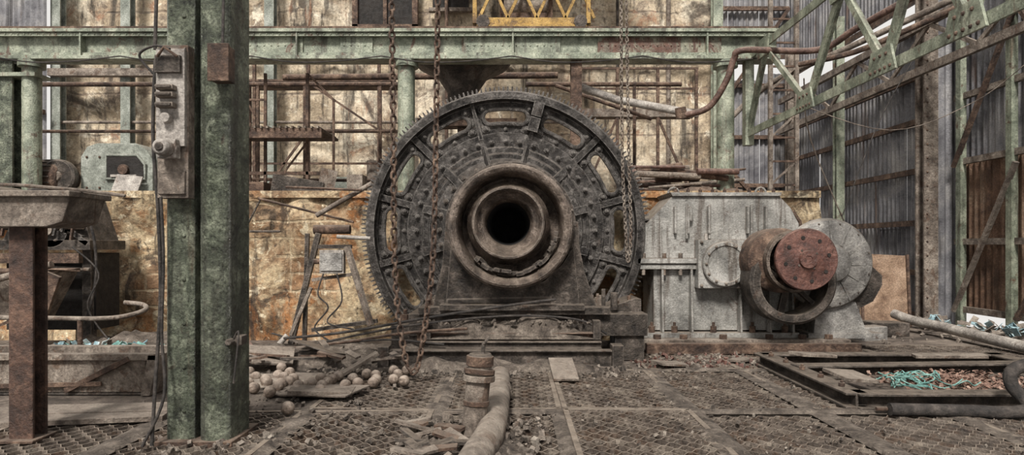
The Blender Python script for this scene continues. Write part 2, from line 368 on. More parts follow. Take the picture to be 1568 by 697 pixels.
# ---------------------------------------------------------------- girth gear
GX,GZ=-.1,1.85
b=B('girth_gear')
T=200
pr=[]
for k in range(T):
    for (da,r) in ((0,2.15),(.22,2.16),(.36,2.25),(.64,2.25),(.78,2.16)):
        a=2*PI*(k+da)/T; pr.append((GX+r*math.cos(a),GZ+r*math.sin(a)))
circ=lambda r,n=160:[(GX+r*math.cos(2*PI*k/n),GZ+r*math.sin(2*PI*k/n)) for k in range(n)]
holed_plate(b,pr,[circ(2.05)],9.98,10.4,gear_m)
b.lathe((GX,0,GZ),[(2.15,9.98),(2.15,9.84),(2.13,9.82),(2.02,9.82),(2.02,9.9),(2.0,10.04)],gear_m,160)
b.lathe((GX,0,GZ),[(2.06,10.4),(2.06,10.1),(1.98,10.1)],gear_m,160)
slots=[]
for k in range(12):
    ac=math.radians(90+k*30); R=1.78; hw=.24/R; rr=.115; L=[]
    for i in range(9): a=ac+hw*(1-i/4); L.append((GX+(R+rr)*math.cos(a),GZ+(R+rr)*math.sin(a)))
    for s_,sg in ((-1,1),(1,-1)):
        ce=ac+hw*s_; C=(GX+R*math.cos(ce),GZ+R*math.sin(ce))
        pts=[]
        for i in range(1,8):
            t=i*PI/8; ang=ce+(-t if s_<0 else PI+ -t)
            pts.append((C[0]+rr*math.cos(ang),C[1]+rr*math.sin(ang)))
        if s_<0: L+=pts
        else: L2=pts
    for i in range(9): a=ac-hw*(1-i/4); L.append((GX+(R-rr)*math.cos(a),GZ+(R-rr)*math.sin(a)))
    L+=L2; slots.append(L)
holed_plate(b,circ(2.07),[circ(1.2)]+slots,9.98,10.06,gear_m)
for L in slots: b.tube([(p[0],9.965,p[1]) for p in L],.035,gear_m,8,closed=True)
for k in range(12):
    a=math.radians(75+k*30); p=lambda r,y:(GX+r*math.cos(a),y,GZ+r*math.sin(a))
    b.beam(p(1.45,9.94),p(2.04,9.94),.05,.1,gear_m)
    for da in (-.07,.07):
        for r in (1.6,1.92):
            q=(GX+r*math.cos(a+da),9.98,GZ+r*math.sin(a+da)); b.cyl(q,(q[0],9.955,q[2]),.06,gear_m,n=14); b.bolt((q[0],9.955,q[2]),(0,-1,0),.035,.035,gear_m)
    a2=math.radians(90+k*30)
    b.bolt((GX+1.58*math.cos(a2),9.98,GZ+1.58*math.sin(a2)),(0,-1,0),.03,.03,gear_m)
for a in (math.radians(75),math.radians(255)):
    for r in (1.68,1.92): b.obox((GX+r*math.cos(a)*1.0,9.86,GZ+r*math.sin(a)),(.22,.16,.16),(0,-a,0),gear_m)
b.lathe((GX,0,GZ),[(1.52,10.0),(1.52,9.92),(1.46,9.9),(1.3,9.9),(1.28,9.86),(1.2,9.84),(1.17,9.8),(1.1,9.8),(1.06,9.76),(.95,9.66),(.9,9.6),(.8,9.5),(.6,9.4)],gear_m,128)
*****
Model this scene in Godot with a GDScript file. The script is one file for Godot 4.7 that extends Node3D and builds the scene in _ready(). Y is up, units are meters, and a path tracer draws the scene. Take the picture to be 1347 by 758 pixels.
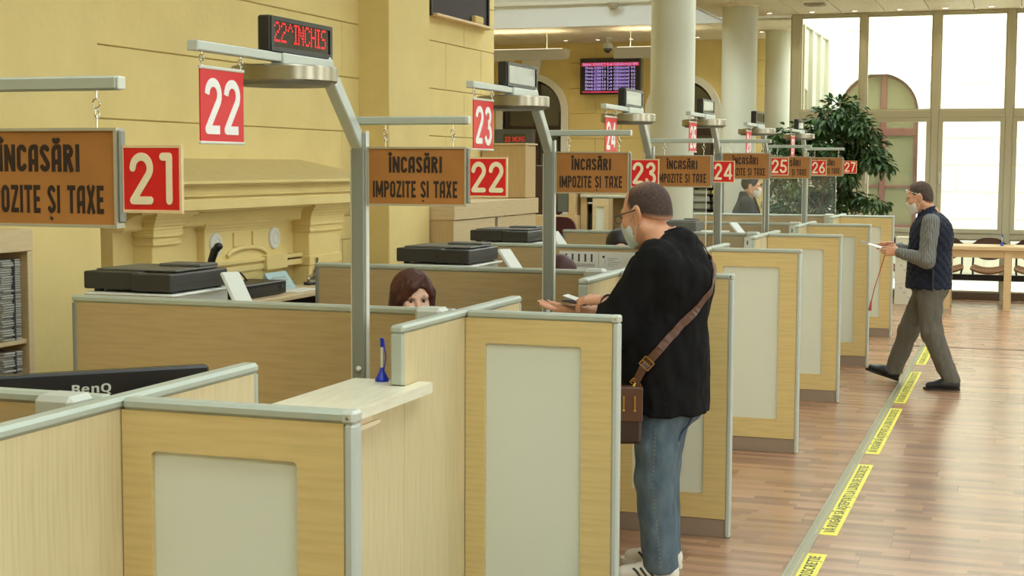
*****
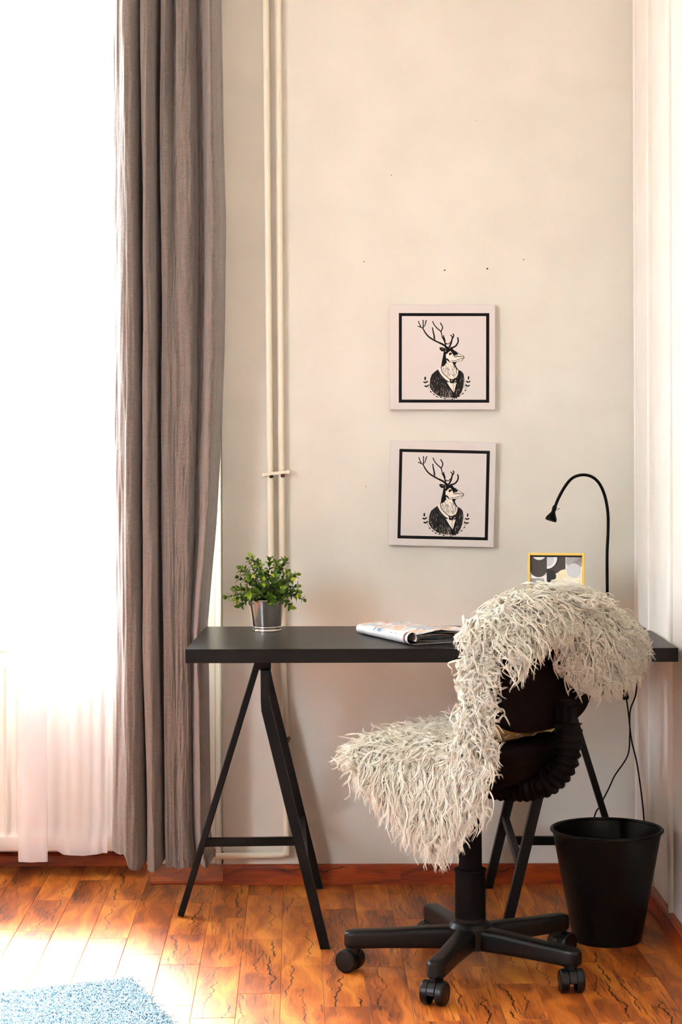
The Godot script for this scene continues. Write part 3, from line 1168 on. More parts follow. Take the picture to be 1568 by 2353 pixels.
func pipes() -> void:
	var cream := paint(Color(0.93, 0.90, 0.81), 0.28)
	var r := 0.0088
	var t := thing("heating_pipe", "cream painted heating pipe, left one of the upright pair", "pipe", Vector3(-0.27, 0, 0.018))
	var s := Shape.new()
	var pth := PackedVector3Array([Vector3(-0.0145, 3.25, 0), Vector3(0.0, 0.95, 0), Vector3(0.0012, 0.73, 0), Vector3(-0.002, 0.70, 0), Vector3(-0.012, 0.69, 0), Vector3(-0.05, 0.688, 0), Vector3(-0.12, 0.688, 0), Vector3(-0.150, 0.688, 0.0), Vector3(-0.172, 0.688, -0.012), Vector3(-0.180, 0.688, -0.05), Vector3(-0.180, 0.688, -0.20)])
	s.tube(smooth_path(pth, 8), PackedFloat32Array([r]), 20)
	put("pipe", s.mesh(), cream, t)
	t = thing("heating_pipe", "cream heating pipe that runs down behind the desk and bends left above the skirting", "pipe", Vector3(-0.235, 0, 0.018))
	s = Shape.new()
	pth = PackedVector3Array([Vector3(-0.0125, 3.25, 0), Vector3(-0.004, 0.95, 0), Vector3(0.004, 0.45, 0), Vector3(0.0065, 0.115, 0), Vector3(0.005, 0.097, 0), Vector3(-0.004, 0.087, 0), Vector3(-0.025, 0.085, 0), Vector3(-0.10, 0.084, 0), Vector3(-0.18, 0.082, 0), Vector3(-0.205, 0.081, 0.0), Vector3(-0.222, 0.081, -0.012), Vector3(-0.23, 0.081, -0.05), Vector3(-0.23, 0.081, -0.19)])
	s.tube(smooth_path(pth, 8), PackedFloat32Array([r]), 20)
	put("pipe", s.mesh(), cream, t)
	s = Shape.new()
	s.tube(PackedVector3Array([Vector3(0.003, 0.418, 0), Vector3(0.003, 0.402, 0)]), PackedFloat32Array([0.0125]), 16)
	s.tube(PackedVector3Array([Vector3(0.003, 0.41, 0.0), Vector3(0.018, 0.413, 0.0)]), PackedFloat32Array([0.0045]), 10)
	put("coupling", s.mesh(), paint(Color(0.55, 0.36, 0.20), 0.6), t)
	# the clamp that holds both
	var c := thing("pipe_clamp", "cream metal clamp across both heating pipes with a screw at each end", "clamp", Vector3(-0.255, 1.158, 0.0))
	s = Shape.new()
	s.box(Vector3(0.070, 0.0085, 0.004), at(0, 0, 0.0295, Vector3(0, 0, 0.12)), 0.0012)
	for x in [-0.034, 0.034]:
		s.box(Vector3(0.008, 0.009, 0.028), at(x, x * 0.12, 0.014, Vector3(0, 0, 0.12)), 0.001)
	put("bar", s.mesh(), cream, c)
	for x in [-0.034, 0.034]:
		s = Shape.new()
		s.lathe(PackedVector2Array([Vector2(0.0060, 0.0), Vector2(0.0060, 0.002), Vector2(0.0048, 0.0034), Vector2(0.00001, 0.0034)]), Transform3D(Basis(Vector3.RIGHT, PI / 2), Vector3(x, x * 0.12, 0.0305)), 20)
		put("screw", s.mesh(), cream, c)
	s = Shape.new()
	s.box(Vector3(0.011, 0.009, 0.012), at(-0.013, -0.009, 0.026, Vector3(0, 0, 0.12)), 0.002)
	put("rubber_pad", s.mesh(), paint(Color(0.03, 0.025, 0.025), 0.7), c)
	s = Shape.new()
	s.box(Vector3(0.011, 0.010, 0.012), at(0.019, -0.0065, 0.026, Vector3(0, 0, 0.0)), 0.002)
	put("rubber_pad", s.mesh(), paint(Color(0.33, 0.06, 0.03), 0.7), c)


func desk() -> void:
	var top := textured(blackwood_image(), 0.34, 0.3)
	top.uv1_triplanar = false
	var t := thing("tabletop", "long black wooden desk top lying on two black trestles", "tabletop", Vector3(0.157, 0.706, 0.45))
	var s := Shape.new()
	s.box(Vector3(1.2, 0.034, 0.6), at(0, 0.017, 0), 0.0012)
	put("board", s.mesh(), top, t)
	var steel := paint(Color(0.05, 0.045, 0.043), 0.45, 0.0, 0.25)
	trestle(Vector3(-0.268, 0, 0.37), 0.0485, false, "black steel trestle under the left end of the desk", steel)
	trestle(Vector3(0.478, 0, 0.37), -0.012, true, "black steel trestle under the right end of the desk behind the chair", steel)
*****
▸ The task
Say how many lines of the material contain the word "from", with no other text.

▸ Response to the task
2